Going alternative

Competition for a place at the LSE Alternative Investment Conference competition is fierce. Hannah Langworth speaks to some of this year's organisers to find out why

There's plenty of information out there for students about investment banking, but far less about alternative investing - a vital part of the finance world. The LSE Alternative Investment Conference, an annual fixture since 2007, aims to remedy the situation.

The two-day event introduces students to the worlds of private equity and hedge funds in turn. Private equity firms gather pools of capital from investors which is then invested in companies that they believe they can improve, creating, with luck, large returns when the company is eventually sold on or listed. Hedge funds put investors' capital into a wide range of specialised and complex investments, also hoping to generate large profits. Both of these types of firm offer fascinating careers, but can be difficult to access.

"We run the event to educate the next generation of business students about alternative investments so they can learn to navigate their way through the field", says Michael Sidgmore, Chair of this year's organising committee. What's more, the event is designed to give students not just information, but also connections in this world: "We want to provide a platform for the alternative investment industry to get in contact with students", adds Alexander Drummond, the committee's co-president.

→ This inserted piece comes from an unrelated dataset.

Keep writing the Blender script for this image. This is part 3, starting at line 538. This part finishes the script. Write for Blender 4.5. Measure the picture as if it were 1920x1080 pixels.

What makes the alternative investments sector interesting? For Michael, it's the intellectual challenges: "In this field you have to take so many things into account - the macroeconomic picture, how politics affect business, finance and the markets, and how you can structure a fund." Alexander's interest is more personal. Having had experience in setting up his own start-up, he's interested in how good ideas are funded and grown through capital, which is a part of what the alternative investment industry does.

Many other students are also drawn to this world - nearly 4,600 of them applied for the 350 places up for grabs. The students selected to attend all had a interest in alternative investments and sparkling CVs, but they came from all across the world - "from as far as Singapore, Australia, China, California and Hawaii", says Michael.

The successful applicants were treated to events including talks from industry insiders about the business, panel discussions, careers advice, and networking sessions. A highlight of the two-day event was the "Best Trade Idea" competition. Says Michael: "We wanted students to participate actively, so we asked all 350 attendees to submit a trade idea in advance, all of which were then judged. Feedback was given by the judges to the finalists live at the conference and at the end of it we had our first LSE AIC best trade idea competition winner." Alex picked out the conference's many distinguished speakers as a personal highlight for him, particularly opening speaker Financial Times US managing editor Gillian Tett: "She made a fantastic keynote speech. She gave us a 40,000-foot view of what's going on in finance, and emphasised that we need to bring investment back to (being about) how credible the people are that we're dealing with."

To the credit of Michael, Alexander and the rest of the committee, this large and complex event ran smoothly. But there's not much time for the committee to enjoy a well-earned break as the organisation of next year's event will begin almost immediately.